When I have finalised my list, I'll post them here. Meanwhile I welcome any suggestions that might arise both for cool races and


  1. Good post. You have many of the same instincts I have.

    I 100% agree on the difference between Species & Races. It's a hangover from the mistakes made in the 70's. You post made me ensure that such confusion is cleared up in my own latest post, which overlaps your own subject quite a bit.

    Anyway, take a look at my own post ->

    Happy blogging!

    1. Thanks.
      I've been doing a bit of reading, and it seems to be a popular opinion, especially among the OSR, that human-centric games should be the focus of games. I'm not one to knock other's opinions but I think level limits etc. for non-humans are pointless.

    2. There are so many different rules systems and settings in the RPG Universe... should be something for everyone out there.

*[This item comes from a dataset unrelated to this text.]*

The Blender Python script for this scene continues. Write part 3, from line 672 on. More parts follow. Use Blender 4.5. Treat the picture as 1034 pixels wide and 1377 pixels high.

      Artifical things, such as level limits, certain classes wearing certain armour or using weapons etc makes little sense to me.

      Cultural Restrictions I get. EG a Cleric using blunt weapons so not to spill blood (which is historical, where Christian Clerics fought other Christians - but they put the mace down and picked up any weapon to smite the godless).

      Perhaps in certain rule systems metal does interfere with the casting of Magic... yet in such the Mage can stand next to the Paladin without adverse effect, magical armour and weapons exist... so not exactly consistent!

      In my own favourite system, Chivalry and Sorcery there don't tend to be these arbitrary restrictions. If a Mage can get a little training in the wearing/use of heavy metal armour, and is strong/fit enough to wear it... why the hell not? (in reality, the Mage will get exhausted by wearing it after 30 mins and probably take it off "because it chafes", he wasn't trained in it from the age of 8 like a Knight was).

    3. This is a good point. I should probably make a point of following some more new-school bloggers too.

      You make exactly the sort of sense I'm going for. Arbitrary restrictions are annoying, logical ones (size and strength based for example) are good.

    4. Some rules systems will allow you to do stuff much more easily than others (EG in C&S helmets "work", in D&D people need to House Rule a backstory on how to handle helmets, IE they don't work and are fudged).

      Oh and Chivalry and Sorcery *is* Old School (1st edition was 1977, but was in limited publication as a precursor in 1976).

      Don't buy into the bullshit of the minority who declare that D&D is the only "true" OSR, they know no better. Check out:

    5. Ah fair enough. To be honest I know very little about D&D, I've only ever played in one game and that was 4th ed. Why would helmets not work? Although I suppose it depends on stuff like how hit-locations are handled...

      I shall do some digging into C&S, thanks for the linkage.

    6. it doesn't work because there are no hit locations, so every location de facto has the same AC/damage absorbtion.

      Most back-stories will say "it is assumed you are wearing a helmet of the same calibre as to the bulk of your armour". Other's will House Rule that if you wear a helmet you'll be let of any critical hit on the head etc. It's all a bit of a mess.

      It doesn't mean that those players and GM's aren't having fun, and that's what is all about.

      It can be tricky to have "the right amount of detail" in a game, so many D&D 4e plays like a computer game/board game. To others C&S is "too complicated" etc. It's a big world and as long as people don't have blinkers on and take a look around they should find what suits their own preferences.